Interestingly, the scale and beauty of the landscapes intensified the themes of invisibility and isolation within the film. Standing in these vast, open spaces makes you feel both connected to the world and incredibly small within it, which mirrored many of the emotions explored in the work.
Working with the National Trust was a real privilege. Their partnership allowed us access to extraordinary locations that brought the film to life in a way we could never have imagined otherwise. One moment I’ll always remember is watching fifteen dancers move together at sunrise near Old Harry Rocks, with the chalk cliffs and waves crashing below. It was breathtaking in all the ways imaginable.
How does the collaboration with MOBO Award-winning musician Lewis Wright influence the physicality and rhythm of the live performance?

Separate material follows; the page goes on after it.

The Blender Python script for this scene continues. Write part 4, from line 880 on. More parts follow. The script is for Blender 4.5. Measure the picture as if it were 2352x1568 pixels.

Music sits at the heart of how I create movement, so working with Lewis (who I met 20 years ago when we were both studying at TrinityLaban) has had a huge influence on the physical language of the piece. Almost everything I choreograph begins with the way music makes me feel – something instinctive and human that sparks the desire to move.
Lewis has created a score that carries the audience through a real emotional journey. At times it feels energetic and uplifting, making you want to leap into the movement alongside the dancers. In the next moment it can become incredibly intimate and reflective, drawing you inward. That emotional shift shapes the rhythm of the choreography and allows the dancers to move between strength, vulnerability, and connection. There’s an eclectic mix of driving rhythmic beats, harmonious voices and soothing strings.
With Unseen | Unmasked by The1Harris completing the triptych, how important is it that audiences encounter multiple perspectives on neurodivergence and being truly seen?
It feels essential, because neurodivergence – like identity itself – is never one size fits all. Each person’s experience is different, and that diversity is something to celebrate rather than simplify. Too often we make assumptions about who someone is or how they experience the world, and those assumptions rarely tell the full story.
Having multiple voices within the triptych allows audiences to encounter different perspectives and ways of seeing. Harris’s work adds another layer to that conversation, expanding the dialogue around visibility, identity and understanding. Ultimately, I hope it encourages people to pause, listen more closely, and approach one another with a little more empathy. If we can remember that everyone is navigating something, perhaps we can be slower to judge and more open to allowing people – and ourselves – the space to simply be who we are.